Mille millièmes, fantaisie immobilière
S’inspirant de la structure du Manuscrit trouvé à Saragosse, de Wojciech Has, Rémy Waterhouse propose un tour du propriétaire qui n’est pas sans rappeler aussi La Vie mode d’emploi, de Georges Pérec. De réunion en réunion, les copropriétaires d’un immeuble à logements de Paris dévoilent leurs besoins et leurs petitesses. Entre chaque assemblée, les occupants mènent leur train-train quotidien peuplé de magouilles, de querelles de palier et de quelques intrigues sentimentales qui donnent au film l’aspect toujours pittoresque d’une chronique. Parmi la vingtaine de personnages, une prothésiste dentaire humaniste et somnambule (Irène Jacob), un cafetier homosexuel qui rêve de transformer son établissement en café philo (Patrick Chesnais) et un médailliste antipathique qui tente un rapprochement avec ses voisins (Jean-Pierre Darroussin). Malgré le côté statique de l’ensemble, cette tentative de dépeindre une microsociété est pavée de bonnes intentions et recèle quelques bons moments. Les personnages sont colorés, mais trop unidimensionnels. Bref, un film sympathique et interprété avec conviction par des talents qu’on aime…
Oui, mais…
Écrite et réalisée par Yves Lavandier, cette comédie dramatique s’inspire d’un jeu psychologique utilisé en analyse transactionnelle – oui, je veux changer, mais j’ai peur du changement. À 17 ans, Églantine (Émilie Dequenne, la Rosetta des Dardenne) ne sait plus où donner de la tête avec une mère alcoolique qui se complaît dans son rôle de victime, un père absent plein de fric et un petit ami macho pas très prévenant.
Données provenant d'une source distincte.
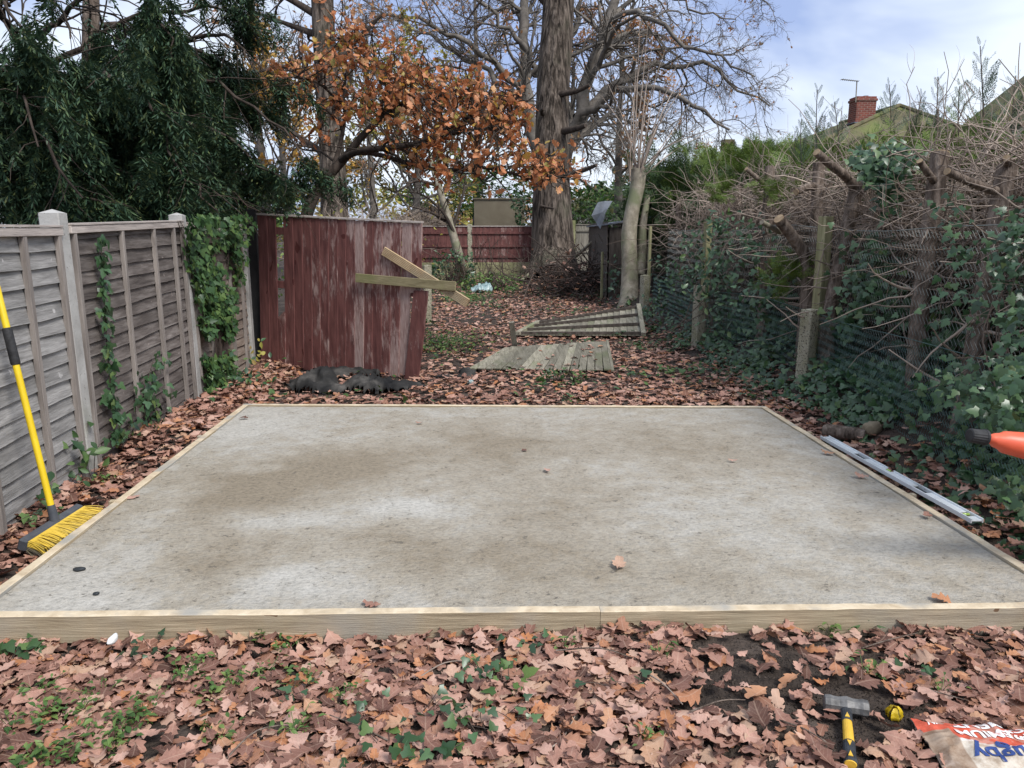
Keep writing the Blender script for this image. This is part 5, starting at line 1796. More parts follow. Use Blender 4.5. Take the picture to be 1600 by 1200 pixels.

Elle consulte donc un psy aux méthodes peu orthodoxes (Gérard Jugnot, assez crédible en contre-emploi) qui, face à la caméra comme Henri Laborit dans Mon oncle d’Amérique, nous livre les secrets de la psyché humaine. Pas toujours très subtil, mais néanmoins charmant, ce premier film de Lavandier pose un regard attendri et intelligent sur la fin de l’adolescence et les premières amours. Petits hics: si l’adolescente est plutôt réussie, les personnages secondaires ne semblent pas avoir de qualités. Quant au psy, il a bien peu de temps pour faire valoir ses théories… Sujet pas très joyeux présenté de façon ludique.
Petites misères
Des réalisateurs belges Philippe Boon et Laurent Brandenbourger, voici une fable grinçante sur la confusion, la consommation et la culpabilité avec Marie Trintignant et Albert Dupontel, parfaits en couple de boulevard. Jean est un huissier de justice pas très honnête ne pouvant plus supporter son partenaire, un policier altruiste. De son côté, sa femme Nicole tue l’ennui en se livrant à des achats compulsifs en compagnie de son amant Georges, un endetté chronique et complice des manoeuvres de Jean. Lorsque ce dernier constate qu’un tigre à lunettes surveille ses agissements, les choses se compliquent. Mélangeant la comédie de moeurs à la comédie musicale, avec un soupçon de critique sociale et un zeste de drame conjugal, Boon et Brandenbourger signent un premier long métrage coloré, original et drôlement décalé.
Encore une porte ouverte pour des petits films sympas qui ne viennent plus qu’en festival, sans faire leur tour de piste comme par le passé. Projections à l’auditorium Maxwell-Cummings du Musée des beaux-arts.